• [WRITTEN EXERCISE] Below is a listing; copy all of it exactly.

* Begin *

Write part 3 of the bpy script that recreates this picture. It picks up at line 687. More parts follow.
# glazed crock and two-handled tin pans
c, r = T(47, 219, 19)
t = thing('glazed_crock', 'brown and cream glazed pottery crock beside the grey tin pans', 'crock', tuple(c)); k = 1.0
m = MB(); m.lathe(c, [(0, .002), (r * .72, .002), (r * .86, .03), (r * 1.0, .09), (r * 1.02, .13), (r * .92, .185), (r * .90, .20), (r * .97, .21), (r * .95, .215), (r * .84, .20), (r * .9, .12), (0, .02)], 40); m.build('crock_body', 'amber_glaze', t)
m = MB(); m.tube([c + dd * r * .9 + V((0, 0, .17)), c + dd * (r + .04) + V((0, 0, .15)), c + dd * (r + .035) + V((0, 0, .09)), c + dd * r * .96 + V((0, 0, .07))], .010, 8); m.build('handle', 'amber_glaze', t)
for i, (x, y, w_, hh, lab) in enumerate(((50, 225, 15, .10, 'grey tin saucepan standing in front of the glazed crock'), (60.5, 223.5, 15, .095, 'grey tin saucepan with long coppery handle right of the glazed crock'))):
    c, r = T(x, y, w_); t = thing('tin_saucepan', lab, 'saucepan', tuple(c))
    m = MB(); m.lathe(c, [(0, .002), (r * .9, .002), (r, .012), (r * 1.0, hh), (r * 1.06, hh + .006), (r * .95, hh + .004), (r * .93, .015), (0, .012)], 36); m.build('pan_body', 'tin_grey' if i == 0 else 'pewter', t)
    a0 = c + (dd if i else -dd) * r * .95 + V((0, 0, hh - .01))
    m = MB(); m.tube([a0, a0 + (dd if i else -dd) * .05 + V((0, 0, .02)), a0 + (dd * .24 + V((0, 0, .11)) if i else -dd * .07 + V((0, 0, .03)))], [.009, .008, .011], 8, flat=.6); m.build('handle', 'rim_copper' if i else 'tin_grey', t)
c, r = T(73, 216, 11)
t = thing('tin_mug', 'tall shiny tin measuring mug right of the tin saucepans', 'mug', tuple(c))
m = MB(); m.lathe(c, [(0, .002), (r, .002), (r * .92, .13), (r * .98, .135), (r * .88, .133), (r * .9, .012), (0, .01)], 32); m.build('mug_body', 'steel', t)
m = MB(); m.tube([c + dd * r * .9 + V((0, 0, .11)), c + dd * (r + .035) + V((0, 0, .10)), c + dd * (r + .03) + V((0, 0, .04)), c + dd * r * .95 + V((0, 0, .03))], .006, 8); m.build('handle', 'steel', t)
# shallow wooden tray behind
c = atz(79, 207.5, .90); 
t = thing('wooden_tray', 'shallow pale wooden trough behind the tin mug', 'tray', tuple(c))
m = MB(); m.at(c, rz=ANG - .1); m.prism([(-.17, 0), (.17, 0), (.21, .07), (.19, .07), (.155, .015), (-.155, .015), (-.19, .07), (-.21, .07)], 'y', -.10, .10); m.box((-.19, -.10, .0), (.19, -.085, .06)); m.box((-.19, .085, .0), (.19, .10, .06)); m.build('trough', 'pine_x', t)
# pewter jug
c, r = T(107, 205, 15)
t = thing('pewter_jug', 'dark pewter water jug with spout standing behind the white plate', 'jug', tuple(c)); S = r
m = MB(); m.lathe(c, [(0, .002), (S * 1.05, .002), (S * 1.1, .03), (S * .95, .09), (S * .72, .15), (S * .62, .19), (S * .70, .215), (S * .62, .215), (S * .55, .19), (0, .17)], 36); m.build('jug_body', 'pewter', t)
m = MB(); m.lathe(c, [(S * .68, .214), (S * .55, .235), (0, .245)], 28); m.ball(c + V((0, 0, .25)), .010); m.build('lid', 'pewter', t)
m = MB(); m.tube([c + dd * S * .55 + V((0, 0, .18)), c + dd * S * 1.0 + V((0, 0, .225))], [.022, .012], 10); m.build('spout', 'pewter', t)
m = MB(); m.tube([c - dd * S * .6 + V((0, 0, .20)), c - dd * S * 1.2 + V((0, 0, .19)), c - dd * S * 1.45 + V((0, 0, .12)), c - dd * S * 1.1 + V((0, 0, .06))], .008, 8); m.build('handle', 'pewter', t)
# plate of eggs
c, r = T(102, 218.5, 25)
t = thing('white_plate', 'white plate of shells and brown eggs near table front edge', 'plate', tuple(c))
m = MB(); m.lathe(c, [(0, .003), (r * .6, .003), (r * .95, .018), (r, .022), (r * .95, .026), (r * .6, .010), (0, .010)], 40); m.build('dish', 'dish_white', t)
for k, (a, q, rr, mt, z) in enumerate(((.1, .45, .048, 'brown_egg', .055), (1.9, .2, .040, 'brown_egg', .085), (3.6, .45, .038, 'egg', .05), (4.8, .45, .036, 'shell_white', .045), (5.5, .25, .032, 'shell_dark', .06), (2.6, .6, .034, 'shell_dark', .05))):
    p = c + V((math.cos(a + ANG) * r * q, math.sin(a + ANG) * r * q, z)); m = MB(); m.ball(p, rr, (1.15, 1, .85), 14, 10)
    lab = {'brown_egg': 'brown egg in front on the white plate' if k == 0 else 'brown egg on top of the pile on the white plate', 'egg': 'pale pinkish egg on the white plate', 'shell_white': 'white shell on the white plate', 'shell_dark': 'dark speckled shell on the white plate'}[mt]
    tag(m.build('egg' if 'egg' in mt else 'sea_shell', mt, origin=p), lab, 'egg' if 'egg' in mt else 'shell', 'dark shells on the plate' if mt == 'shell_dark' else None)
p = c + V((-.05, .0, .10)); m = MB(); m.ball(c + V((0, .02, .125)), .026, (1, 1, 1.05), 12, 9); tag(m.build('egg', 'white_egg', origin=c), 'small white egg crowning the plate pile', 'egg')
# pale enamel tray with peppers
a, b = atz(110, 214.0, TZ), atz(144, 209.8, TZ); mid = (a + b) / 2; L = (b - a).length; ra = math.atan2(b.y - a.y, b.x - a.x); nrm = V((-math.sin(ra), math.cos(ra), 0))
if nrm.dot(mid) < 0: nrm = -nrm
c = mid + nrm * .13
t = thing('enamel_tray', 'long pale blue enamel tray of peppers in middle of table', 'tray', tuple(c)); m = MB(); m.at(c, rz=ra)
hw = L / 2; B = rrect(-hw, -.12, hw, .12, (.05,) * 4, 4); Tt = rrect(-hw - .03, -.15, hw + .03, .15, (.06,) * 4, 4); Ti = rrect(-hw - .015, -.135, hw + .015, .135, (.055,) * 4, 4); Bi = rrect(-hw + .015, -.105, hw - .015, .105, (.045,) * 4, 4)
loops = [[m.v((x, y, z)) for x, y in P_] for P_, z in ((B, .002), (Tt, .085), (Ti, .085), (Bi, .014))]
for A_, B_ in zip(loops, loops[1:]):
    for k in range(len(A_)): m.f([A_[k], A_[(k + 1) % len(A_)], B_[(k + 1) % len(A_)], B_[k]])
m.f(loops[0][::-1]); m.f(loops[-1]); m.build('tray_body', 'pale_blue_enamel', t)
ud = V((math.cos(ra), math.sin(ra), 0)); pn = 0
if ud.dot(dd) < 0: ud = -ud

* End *

• [RESULT]
Write part 3 of the bpy script that recreates this picture. It picks up at line 687. More parts follow.
# glazed crock and two-handled tin pans
c, r = T(47, 219, 19)
t = thing('glazed_crock', 'brown and cream glazed pottery crock beside the grey tin pans', 'crock', tuple(c)); k = 1.0
m = MB(); m.lathe(c, [(0, .002), (r * .72, .002), (r * .86, .03), (r * 1.0, .09), (r * 1.02, .13), (r * .92, .185), (r * .90, .20), (r * .97, .21), (r * .95, .215), (r * .84, .20), (r * .9, .12), (0, .02)], 40); m.build('crock_body', 'amber_glaze', t)
m = MB(); m.tube([c + dd * r * .9 + V((0, 0, .17)), c + dd * (r + .04) + V((0, 0, .15)), c + dd * (r + .035) + V((0, 0, .09)), c + dd * r * .96 + V((0, 0, .07))], .010, 8); m.build('handle', 'amber_glaze', t)
for i, (x, y, w_, hh, lab) in enumerate(((50, 225, 15, .10, 'grey tin saucepan standing in front of the glazed crock'), (60.5, 223.5, 15, .095, 'grey tin saucepan with long coppery handle right of the glazed crock'))):
    c, r = T(x, y, w_); t = thing('tin_saucepan', lab, 'saucepan', tuple(c))
    m = MB(); m.lathe(c, [(0, .002), (r * .9, .002), (r, .012), (r * 1.0, hh), (r * 1.06, hh + .006), (r * .95, hh + .004), (r * .93, .015), (0, .012)], 36); m.build('pan_body', 'tin_grey' if i == 0 else 'pewter', t)
    a0 = c + (dd if i else -dd) * r * .95 + V((0, 0, hh - .01))
    m = MB(); m.tube([a0, a0 + (dd if i else -dd) * .05 + V((0, 0, .02)), a0 + (dd * .24 + V((0, 0, .11)) if i else -dd * .07 + V((0, 0, .03)))], [.009, .008, .011], 8, flat=.6); m.build('handle', 'rim_copper' if i else 'tin_grey', t)
c, r = T(73, 216, 11)
t = thing('tin_mug', 'tall shiny tin measuring mug right of the tin saucepans', 'mug', tuple(c))
m = MB(); m.lathe(c, [(0, .002), (r, .002), (r * .92, .13), (r * .98, .135), (r * .88, .133), (r * .9, .012), (0, .01)], 32); m.build('mug_body', 'steel', t)
m = MB(); m.tube([c + dd * r * .9 + V((0, 0, .11)), c + dd * (r + .035) + V((0, 0, .10)), c + dd * (r + .03) + V((0, 0, .04)), c + dd * r * .95 + V((0, 0, .03))], .006, 8); m.build('handle', 'steel', t)
# shallow wooden tray behind
c = atz(79, 207.5, .90); 
t = thing('wooden_tray', 'shallow pale wooden trough behind the tin mug', 'tray', tuple(c))
m = MB(); m.at(c, rz=ANG - .1); m.prism([(-.17, 0), (.17, 0), (.21, .07), (.19, .07), (.155, .015), (-.155, .015), (-.19, .07), (-.21, .07)], 'y', -.10, .10); m.box((-.19, -.10, .0), (.19, -.085, .06)); m.box((-.19, .085, .0), (.19, .10, .06)); m.build('trough', 'pine_x', t)
# pewter jug
c, r = T(107, 205, 15)
t = thing('pewter_jug', 'dark pewter water jug with spout standing behind the white plate', 'jug', tuple(c)); S = r
m = MB(); m.lathe(c, [(0, .002), (S * 1.05, .002), (S * 1.1, .03), (S * .95, .09), (S * .72, .15), (S * .62, .19), (S * .70, .215), (S * .62, .215), (S * .55, .19), (0, .17)], 36); m.build('jug_body', 'pewter', t)
m = MB(); m.lathe(c, [(S * .68, .214), (S * .55, .235), (0, .245)], 28); m.ball(c + V((0, 0, .25)), .010); m.build('lid', 'pewter', t)
m = MB(); m.tube([c + dd * S * .55 + V((0, 0, .18)), c + dd * S * 1.0 + V((0, 0, .225))], [.022, .012], 10); m.build('spout', 'pewter', t)
m = MB(); m.tube([c - dd * S * .6 + V((0, 0, .20)), c - dd * S * 1.2 + V((0, 0, .19)), c - dd * S * 1.45 + V((0, 0, .12)), c - dd * S * 1.1 + V((0, 0, .06))], .008, 8); m.build('handle', 'pewter', t)
# plate of eggs
c, r = T(102, 218.5, 25)
t = thing('white_plate', 'white plate of shells and brown eggs near table front edge', 'plate', tuple(c))
m = MB(); m.lathe(c, [(0, .003), (r * .6, .003), (r * .95, .018), (r, .022), (r * .95, .026), (r * .6, .010), (0, .010)], 40); m.build('dish', 'dish_white', t)
for k, (a, q, rr, mt, z) in enumerate(((.1, .45, .048, 'brown_egg', .055), (1.9, .2, .040, 'brown_egg', .085), (3.6, .45, .038, 'egg', .05), (4.8, .45, .036, 'shell_white', .045), (5.5, .25, .032, 'shell_dark', .06), (2.6, .6, .034, 'shell_dark', .05))):
    p = c + V((math.cos(a + ANG) * r * q, math.sin(a + ANG) * r * q, z)); m = MB(); m.ball(p, rr, (1.15, 1, .85), 14, 10)
    lab = {'brown_egg': 'brown egg in front on the white plate' if k == 0 else 'brown egg on top of the pile on the white plate', 'egg': 'pale pinkish egg on the white plate', 'shell_white': 'white shell on the white plate', 'shell_dark': 'dark speckled shell on the white plate'}[mt]
    tag(m.build('egg' if 'egg' in mt else 'sea_shell', mt, origin=p), lab, 'egg' if 'egg' in mt else 'shell', 'dark shells on the plate' if mt == 'shell_dark' else None)
p = c + V((-.05, .0, .10)); m = MB(); m.ball(c + V((0, .02, .125)), .026, (1, 1, 1.05), 12, 9); tag(m.build('egg', 'white_egg', origin=c), 'small white egg crowning the plate pile', 'egg')
# pale enamel tray with peppers
a, b = atz(110, 214.0, TZ), atz(144, 209.8, TZ); mid = (a + b) / 2; L = (b - a).length; ra = math.atan2(b.y - a.y, b.x - a.x); nrm = V((-math.sin(ra), math.cos(ra), 0))
if nrm.dot(mid) < 0: nrm = -nrm
c = mid + nrm * .13
t = thing('enamel_tray', 'long pale blue enamel tray of peppers in middle of table', 'tray', tuple(c)); m = MB(); m.at(c, rz=ra)
hw = L / 2; B = rrect(-hw, -.12, hw, .12, (.05,) * 4, 4); Tt = rrect(-hw - .03, -.15, hw + .03, .15, (.06,) * 4, 4); Ti = rrect(-hw - .015, -.135, hw + .015, .135, (.055,) * 4, 4); Bi = rrect(-hw + .015, -.105, hw - .015, .105, (.045,) * 4, 4)
loops = [[m.v((x, y, z)) for x, y in P_] for P_, z in ((B, .002), (Tt, .085), (Ti, .085), (Bi, .014))]
for A_, B_ in zip(loops, loops[1:]):
    for k in range(len(A_)): m.f([A_[k], A_[(k + 1) % len(A_)], B_[(k + 1) % len(A_)], B_[k]])
m.f(loops[0][::-1]); m.f(loops[-1]); m.build('tray_body', 'pale_blue_enamel', t)
ud = V((math.cos(ra), math.sin(ra), 0)); pn = 0
if ud.dot(dd) < 0: ud = -ud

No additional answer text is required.